The Island of Missing Trees: A Novel

Description

A REESE'S BOOK CLUB PICK
Winner of the 2022 BookTube Silver Medal in Fiction * Shortlisted for the Women's Prize for Fiction

"A wise novel of love and grief, roots and branches, displacement and home, faith and belief. Balm for our bruised times." -David Mitchell, author of Utopia Avenue

A rich, magical new novel on belonging and identity, love and trauma, nature and renewal, from the Booker-shortlisted author of 10 Minutes 38 Seconds in This Strange World.

Two teenagers, a Greek Cypriot and a Turkish Cypriot, meet at a taverna on the island they both call home. In the taverna, hidden beneath garlands of garlic, chili peppers and creeping honeysuckle, Kostas and Defne grow in their forbidden love for each other. A fig tree stretches through a cavity in the roof, and this tree bears witness to their hushed, happy meetings and eventually, to their silent, surreptitious departures. The tree is there when war breaks out, when the capital is reduced to ashes and rubble, and when the teenagers vanish. Decades later, Kostas returns. He is a botanist looking for native species, but really, he's searching for lost love.

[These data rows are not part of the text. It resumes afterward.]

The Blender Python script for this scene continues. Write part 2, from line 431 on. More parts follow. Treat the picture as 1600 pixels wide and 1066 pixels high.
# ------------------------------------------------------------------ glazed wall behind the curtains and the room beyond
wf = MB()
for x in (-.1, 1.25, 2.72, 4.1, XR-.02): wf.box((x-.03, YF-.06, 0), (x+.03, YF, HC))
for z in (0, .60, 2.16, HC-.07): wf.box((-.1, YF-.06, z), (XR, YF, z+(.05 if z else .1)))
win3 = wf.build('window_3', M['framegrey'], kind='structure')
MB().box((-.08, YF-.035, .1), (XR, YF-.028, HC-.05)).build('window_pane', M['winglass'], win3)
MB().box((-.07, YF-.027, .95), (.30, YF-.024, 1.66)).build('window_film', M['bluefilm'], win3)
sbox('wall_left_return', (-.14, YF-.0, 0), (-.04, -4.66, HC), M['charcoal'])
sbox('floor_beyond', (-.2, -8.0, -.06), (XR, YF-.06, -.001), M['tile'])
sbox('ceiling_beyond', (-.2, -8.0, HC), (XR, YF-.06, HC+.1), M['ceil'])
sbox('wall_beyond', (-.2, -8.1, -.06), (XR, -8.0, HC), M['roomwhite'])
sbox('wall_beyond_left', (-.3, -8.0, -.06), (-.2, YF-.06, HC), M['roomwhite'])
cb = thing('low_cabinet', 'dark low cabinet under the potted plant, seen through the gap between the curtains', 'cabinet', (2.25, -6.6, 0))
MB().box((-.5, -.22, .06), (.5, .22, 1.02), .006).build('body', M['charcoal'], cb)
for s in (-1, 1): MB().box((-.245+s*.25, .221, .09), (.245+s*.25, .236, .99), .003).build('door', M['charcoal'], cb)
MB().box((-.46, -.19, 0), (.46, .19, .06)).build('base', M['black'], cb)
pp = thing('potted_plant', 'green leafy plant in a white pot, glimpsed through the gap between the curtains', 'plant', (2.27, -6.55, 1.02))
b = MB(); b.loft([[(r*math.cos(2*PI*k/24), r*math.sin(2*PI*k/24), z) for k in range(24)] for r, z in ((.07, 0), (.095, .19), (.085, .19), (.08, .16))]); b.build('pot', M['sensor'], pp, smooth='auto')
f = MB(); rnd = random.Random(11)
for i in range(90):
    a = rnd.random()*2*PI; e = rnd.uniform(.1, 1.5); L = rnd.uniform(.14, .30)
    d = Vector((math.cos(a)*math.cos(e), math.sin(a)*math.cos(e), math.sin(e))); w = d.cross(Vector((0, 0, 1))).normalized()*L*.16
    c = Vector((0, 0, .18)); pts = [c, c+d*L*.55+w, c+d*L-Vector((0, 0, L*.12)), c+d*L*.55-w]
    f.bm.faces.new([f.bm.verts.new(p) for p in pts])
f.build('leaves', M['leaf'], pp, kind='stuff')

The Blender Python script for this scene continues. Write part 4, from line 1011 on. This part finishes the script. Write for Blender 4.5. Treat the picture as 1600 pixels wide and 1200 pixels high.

Years later a Ficus carica grows in the back garden of a house in London where Ada Kazantzakis lives. This tree is her only connection to an island she has never visited--- her only connection to her family's troubled history and her complex identity as she seeks to untangle years of secrets to find her place in the world.

A moving, beautifully written, and delicately constructed story of love, division, transcendence, history, and eco-consciousness, The Island of Missing Trees is Elif Shafak's best work yet.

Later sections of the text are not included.